市は9月1日から、市内のデリバリー給食を実施している中学校において、家庭環境を理由に昼食が用意できない生徒に対し無償で給食を提供する制度をスタートさせる。
生徒が昼食を食べることができない状況を迅速に解決しつつ、生徒の家庭環境における課題を発見することが目的。関係機関と情報共有・連携して課題の根本的な解決に結びつけることで、生徒の生活の安定化を図り、健全な成長を促していく。
現在市内の中学校における昼食は、全員喫食のセンター方式を採用している津久井地域の7校を除き、30校でデリバリー給食を採用。弁当などを自分で用意するか、市教育委員会の栄養士が作成した献立のデリバリー給食を事前に予約するかを家庭ごとに選択する形がとられており、約40%が給食を利用している。そんな中、昨年8月に30校の全生徒15500人を対象に行った調査では、「たまに」もしくは「毎日」昼食を食べていないと答えた生徒が20数人いたという。

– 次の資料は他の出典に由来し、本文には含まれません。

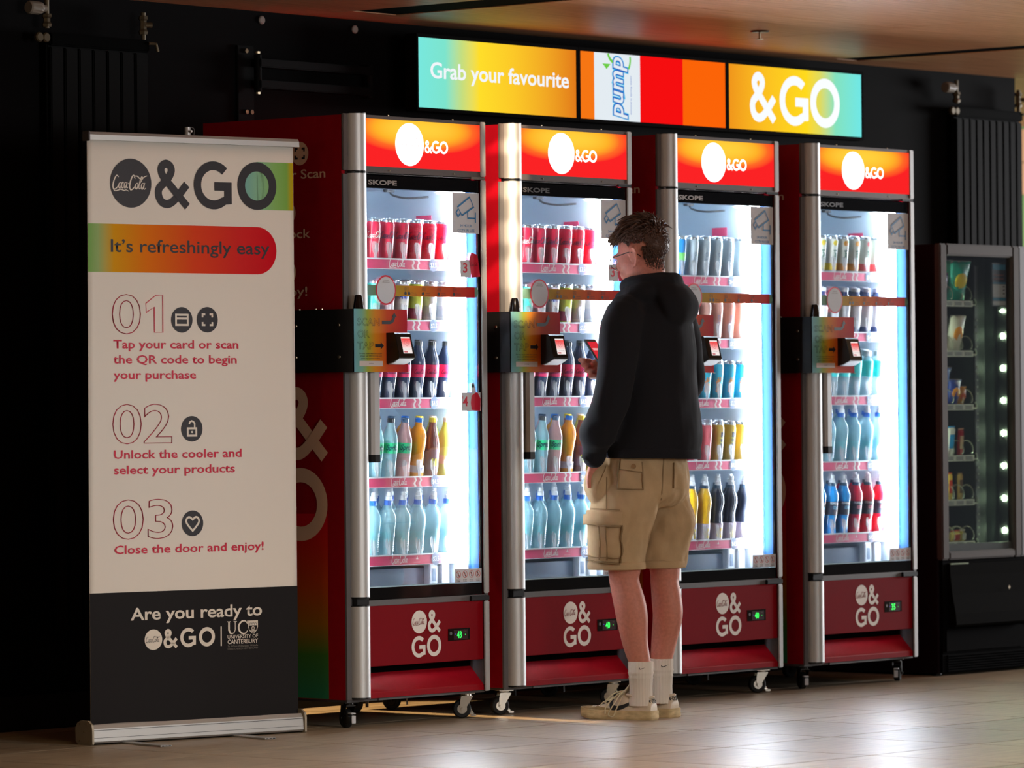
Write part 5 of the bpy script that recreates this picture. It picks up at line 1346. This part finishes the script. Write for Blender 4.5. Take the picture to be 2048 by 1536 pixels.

これを踏まえ市は、昨年11月から、予約や持参を忘れた生徒も含めて、昼食を用意できない生徒に対して、臨時的・緊急的に給食の無償提供を行ってきた。市は今回、昼食の支援制度を立ち上げることで、昼食が用意できないことを改善するだけでなく、それを「サイン」と捉え、生徒の家庭環境における課題の解決の糸口としたい考えだ。
併せて市は、経済的に困窮している世帯に対して学用品や給食費などの費用の一部の援助を行う「就学援助」の認定世帯のうち、希望する中学生に、事前の払い込みを不要にして給食を直接提供する仕組みを整えた。給食費の事前の払い込みという保護者の一時的な負担をなくし、対象の生徒が給食を利用しやすくする狙いがある。